This early strip of The Order Of The Stick is obviously amusing, but I’m also struck by how it crushes the entire emotional arc of its protagonist into only a few panels. Regular readers may remember that I initially found Roy Greenhilt an insufferable fucking prick who couldn’t give you the time of day without making a speech out of it and, on top of that, how stupid you were for not owning a watch. I kept with the comic because character likability has never been a high priority of mine – Roy is complex and interesting in himself, and he is contextualised within both the party he runs and the wider world he’s moving through. But I also have to concede that he hasn’t been an insufferable prick for, like, a book and a half at this point. Roy is motivated by the desire to be a good person; he has a way of cutting (or cleaving, I suppose) to the heart of a matter, quantifying a complex situation and calculating the outcome he finds most aligned with his personal morals. At the beginning of the series, his larger philosophical goal is to get everybody to recognise and agree with his correctness; it makes him very funny but – and I think he’d now agree with this even if he wouldn’t word it that way – it’s also a fucking stupid way to live.
His relationship with Miko is where he gets an early inkling of this. Miko is famous on her own terms as a parody of how D&D players generally used to play paladins – righteous, unbending, and most importantly, forcing everyone around them to go along with their morality* – but she also works as a more general take on a certain kind of idealist, and even better as a kind of shadow archetype to Roy himself. He is initially attracted to her – literally, for reasons that would probably be clearer if the art weren’t so simplistic, but also in the sense that he is relieved to meet someone who seems to take being a good person as seriously as he does. He tries talking to her the way he understands the world and is repeatedly shocked to find it doesn’t change her mind. It culminates in him giving her one of his patented Greenhilt righteous fury speeches… to which she responds by beating the shit out of the Order and dragging them to Azure City. Like all dramatic situations, clear principles emerge: being angry and even being right about it means jack shit in the face of power, empathy from others is not guaranteed no matter how well you word it, and fuck you for thinking otherwise.
*This was encouraged by how paladins were constructed at the time as a gameplay element; they had to be Lawful Good or they would lose their powers. Today’s paladins are more flexible and better balanced.
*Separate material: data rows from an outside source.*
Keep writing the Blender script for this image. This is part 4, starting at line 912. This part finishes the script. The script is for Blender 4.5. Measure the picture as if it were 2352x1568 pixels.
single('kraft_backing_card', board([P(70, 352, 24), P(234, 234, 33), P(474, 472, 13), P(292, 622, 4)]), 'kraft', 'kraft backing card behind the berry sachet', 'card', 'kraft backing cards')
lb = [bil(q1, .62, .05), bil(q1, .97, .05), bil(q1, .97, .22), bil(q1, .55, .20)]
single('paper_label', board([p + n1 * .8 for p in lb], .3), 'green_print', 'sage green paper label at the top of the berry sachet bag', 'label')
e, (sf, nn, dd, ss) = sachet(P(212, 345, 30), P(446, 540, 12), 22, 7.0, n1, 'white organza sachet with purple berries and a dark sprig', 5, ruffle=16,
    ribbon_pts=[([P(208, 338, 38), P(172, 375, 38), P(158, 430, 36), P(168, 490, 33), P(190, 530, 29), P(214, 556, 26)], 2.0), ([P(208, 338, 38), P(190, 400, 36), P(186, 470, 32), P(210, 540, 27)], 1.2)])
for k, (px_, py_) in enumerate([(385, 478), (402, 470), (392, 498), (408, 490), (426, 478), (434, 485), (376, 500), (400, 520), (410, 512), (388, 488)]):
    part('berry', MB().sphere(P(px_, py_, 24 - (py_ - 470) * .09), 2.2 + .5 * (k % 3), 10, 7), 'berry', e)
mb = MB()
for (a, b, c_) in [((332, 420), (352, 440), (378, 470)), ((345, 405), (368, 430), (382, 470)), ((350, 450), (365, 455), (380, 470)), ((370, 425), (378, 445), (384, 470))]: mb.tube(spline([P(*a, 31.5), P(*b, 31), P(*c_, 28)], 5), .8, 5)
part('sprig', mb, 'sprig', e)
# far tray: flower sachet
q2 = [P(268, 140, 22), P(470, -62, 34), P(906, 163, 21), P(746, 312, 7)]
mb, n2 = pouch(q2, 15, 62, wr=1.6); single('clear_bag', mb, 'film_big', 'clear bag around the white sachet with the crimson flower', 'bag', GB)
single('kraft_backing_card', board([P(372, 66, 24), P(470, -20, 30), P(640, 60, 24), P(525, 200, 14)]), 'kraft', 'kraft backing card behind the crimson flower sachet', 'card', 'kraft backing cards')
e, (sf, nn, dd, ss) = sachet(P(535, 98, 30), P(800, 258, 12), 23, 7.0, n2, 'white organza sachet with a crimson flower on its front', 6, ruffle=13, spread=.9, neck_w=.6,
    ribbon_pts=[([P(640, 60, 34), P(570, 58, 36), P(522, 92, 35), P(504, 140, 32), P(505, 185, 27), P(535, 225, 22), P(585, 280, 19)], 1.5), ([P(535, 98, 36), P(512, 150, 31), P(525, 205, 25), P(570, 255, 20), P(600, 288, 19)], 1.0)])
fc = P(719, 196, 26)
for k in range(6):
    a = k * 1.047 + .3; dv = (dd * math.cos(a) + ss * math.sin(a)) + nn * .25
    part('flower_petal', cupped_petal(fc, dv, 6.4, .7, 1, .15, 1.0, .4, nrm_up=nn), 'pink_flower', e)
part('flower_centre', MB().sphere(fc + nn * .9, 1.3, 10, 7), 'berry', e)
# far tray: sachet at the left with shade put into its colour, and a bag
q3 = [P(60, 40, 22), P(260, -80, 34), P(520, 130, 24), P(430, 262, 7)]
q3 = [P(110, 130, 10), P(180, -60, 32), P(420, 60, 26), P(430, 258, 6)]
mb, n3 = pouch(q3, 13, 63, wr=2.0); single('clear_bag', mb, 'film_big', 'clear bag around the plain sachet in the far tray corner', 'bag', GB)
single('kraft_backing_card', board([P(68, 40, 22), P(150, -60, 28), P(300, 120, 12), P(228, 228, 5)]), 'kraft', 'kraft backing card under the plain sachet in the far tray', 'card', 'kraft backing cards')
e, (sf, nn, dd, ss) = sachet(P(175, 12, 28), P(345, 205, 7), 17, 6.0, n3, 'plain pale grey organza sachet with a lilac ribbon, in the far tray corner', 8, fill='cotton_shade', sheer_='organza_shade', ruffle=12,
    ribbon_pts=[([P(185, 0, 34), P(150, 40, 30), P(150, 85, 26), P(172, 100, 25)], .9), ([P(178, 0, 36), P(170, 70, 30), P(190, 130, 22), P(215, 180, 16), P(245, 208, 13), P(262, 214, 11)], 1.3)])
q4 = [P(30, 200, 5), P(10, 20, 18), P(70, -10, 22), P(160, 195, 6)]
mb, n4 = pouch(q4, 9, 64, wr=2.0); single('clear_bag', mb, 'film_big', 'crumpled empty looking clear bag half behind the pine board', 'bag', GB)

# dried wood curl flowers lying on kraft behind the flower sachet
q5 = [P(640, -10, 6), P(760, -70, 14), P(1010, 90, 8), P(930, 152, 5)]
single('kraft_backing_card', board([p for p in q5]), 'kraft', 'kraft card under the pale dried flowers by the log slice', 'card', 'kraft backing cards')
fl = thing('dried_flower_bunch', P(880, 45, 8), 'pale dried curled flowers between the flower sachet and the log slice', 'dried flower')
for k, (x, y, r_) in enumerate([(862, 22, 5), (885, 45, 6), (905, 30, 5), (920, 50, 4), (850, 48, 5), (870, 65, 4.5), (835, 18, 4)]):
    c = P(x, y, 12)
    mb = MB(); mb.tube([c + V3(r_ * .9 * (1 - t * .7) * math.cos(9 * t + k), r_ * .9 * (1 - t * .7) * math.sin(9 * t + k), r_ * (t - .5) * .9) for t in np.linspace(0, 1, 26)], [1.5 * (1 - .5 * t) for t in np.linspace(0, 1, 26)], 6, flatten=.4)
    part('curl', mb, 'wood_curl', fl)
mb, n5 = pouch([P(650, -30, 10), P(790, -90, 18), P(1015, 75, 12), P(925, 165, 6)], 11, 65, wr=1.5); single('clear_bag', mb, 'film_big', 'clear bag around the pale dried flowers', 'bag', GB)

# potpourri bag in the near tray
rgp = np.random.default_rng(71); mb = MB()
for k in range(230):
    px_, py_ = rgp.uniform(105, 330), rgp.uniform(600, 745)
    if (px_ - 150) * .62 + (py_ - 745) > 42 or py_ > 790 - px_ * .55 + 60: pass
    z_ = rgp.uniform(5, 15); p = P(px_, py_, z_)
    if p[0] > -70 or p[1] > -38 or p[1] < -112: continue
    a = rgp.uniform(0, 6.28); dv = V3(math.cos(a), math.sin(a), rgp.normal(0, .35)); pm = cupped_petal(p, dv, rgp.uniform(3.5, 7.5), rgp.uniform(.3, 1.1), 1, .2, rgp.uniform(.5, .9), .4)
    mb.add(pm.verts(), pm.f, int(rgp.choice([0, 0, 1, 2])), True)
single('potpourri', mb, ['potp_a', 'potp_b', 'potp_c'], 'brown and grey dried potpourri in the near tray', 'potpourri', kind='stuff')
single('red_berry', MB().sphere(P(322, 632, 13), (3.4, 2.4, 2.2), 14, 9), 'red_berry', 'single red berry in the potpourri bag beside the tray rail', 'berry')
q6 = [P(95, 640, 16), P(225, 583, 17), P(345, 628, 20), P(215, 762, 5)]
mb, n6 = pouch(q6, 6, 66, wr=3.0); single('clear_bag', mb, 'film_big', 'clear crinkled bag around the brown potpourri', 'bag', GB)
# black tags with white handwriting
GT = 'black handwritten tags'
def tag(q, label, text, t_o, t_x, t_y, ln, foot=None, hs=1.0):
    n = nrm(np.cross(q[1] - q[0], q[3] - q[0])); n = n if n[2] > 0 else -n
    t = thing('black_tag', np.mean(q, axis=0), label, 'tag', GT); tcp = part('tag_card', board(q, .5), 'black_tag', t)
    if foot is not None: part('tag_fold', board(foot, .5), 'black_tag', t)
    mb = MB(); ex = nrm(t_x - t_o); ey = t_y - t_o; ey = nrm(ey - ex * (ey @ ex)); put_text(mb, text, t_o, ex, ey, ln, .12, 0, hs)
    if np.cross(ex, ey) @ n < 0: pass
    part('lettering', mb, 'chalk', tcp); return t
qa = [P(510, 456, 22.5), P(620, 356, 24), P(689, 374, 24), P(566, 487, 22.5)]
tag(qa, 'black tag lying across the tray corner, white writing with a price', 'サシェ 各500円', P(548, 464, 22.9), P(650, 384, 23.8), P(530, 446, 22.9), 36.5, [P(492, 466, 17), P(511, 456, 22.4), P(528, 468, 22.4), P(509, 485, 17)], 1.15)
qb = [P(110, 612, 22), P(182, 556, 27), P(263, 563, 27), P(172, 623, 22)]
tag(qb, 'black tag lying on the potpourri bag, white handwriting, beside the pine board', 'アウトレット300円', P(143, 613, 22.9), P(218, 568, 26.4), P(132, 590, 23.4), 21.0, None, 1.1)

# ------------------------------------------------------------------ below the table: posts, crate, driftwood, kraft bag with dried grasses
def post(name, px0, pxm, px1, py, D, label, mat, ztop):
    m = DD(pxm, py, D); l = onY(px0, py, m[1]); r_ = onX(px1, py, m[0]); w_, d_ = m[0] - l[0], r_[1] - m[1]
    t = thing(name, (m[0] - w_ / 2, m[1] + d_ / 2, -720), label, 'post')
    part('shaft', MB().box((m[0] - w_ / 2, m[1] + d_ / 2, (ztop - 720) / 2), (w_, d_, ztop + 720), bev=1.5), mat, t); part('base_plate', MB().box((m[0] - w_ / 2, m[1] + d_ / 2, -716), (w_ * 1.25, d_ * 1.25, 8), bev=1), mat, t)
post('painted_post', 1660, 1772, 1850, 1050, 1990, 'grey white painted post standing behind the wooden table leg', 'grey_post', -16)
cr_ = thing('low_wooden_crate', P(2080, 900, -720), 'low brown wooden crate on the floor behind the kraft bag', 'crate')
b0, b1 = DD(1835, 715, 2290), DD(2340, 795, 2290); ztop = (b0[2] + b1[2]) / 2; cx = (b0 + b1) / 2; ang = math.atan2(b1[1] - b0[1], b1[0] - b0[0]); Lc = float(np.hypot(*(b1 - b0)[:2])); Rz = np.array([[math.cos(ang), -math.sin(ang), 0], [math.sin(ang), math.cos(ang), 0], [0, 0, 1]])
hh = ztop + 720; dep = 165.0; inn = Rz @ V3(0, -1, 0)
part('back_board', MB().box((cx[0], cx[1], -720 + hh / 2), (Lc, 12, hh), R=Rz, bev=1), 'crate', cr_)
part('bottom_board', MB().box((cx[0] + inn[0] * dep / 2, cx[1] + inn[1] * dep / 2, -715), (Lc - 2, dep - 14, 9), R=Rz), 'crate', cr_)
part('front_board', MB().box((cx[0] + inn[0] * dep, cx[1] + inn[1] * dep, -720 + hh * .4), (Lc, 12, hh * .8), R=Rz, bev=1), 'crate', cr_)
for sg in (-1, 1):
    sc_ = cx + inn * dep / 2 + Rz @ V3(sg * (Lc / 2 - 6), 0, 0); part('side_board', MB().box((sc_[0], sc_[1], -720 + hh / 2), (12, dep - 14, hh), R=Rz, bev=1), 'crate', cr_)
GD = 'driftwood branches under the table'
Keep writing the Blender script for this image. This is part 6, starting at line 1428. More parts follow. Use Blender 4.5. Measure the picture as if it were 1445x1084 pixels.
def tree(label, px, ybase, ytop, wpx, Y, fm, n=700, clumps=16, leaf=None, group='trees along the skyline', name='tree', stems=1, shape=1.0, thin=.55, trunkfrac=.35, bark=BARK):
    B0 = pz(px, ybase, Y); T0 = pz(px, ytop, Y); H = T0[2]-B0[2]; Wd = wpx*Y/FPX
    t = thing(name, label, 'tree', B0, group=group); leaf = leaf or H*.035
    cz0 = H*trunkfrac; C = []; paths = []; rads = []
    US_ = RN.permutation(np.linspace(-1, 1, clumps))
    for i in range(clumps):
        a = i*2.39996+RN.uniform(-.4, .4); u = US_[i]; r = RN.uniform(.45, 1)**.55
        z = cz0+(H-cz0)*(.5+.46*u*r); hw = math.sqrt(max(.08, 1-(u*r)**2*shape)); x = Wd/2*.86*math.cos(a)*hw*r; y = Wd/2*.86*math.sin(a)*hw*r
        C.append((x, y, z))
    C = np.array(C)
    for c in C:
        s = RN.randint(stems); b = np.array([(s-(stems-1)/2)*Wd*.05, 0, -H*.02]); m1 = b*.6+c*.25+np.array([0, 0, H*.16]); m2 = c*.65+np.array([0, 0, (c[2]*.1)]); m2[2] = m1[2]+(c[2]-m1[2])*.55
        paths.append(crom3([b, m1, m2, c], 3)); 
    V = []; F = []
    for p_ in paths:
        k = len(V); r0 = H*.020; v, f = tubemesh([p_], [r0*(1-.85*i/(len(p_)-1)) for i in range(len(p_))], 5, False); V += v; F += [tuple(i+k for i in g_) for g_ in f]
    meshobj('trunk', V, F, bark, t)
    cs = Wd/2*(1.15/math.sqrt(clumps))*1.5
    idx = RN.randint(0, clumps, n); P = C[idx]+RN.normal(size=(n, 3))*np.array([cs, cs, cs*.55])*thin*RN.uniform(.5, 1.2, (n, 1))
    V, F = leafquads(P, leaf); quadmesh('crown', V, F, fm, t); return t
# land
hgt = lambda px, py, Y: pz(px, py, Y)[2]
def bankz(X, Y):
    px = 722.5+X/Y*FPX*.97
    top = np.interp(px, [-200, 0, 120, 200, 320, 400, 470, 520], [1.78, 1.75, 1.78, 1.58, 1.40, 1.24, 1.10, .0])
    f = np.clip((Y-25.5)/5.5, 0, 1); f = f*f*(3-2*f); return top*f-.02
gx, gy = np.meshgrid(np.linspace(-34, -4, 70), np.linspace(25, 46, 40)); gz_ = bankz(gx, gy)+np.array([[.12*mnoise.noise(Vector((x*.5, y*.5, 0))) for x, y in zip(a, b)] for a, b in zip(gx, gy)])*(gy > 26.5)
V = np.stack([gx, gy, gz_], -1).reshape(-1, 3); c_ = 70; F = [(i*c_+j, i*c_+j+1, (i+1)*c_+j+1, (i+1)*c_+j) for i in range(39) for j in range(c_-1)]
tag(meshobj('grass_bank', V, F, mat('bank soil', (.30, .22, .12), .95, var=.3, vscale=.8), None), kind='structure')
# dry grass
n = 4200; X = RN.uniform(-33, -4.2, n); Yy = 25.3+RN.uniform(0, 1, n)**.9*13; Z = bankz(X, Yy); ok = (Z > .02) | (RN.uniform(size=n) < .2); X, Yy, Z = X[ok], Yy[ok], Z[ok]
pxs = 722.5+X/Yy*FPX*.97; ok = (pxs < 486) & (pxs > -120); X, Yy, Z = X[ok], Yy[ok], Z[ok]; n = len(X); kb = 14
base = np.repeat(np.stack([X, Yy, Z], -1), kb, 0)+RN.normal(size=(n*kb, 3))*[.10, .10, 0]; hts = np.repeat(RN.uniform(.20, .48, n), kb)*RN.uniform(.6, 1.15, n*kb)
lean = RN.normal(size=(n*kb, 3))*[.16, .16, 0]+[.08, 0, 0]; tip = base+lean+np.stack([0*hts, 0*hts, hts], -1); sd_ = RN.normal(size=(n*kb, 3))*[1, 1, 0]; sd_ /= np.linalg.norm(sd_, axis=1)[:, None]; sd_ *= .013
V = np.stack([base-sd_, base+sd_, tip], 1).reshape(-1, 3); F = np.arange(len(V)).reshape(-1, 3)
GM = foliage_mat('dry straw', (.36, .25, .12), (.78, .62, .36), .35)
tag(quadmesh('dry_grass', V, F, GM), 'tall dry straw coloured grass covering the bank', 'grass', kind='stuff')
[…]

But Miko serves a more esoteric and even more important element in the story: she is a shadow to Roy. One thing that drives Roy’s development even more than his rationality or his principles or his sense of right and wrong is his willingness to see himself in other people, even and perhaps especially people he doesn’t like. Part of his righteous anti-Miko speech is him admitting that he had done some of the things she had done, but that he saw what it had gotten her and would choose not to do it in the future. Both aspects of Miko end up setting Roy up for resolving his issues with his father – I think what Roy initially wanted even more than to save the world was for Eugene to admit that he was wrong, and he expends a tremendous amount of emotional energy over the course of the story reasoning with him, arguing with him, berating him, and generally trying to own him. People tend to use arguments that they themselves would be convinced by, and Roy keeps trying to use the shame on his father that he would feel in his place.
Now, I may make fun of Roy for giving Eugene a long, self-righteous speech about how he won’t bother giving him any more long, self-righteous speeches, but it is clear that after that point, Roy pulls the rod out of his butt. I’m talking myself into the idea that Roy’s arc has led to him having a Monster morality – not in the sense of being nonviolent, but in the sense that he is focused less on punishing evil and more on repairing the world of its effects. It’s like once he gives Eugene permission to have whatever inner life he so chooses, he finds it easier to give that permission to the rest of the world. Forgiveness isn’t about only feeling good feelings about everyone no matter what they did to you – it does give Roy a huge sense of closure to know that his father is not going to heaven because of his actions – it’s about letting go of anger that simply drives you to bitterness. Roy stops letting the spirit of a thing get in the way of the facts, and it makes him a more effective hero and a more affectionate person. Now that Eugene is no longer a danger to anyone, who cares that he’s a bastard? If Belkar keeps saving people, who cares that he does it because he loves killing?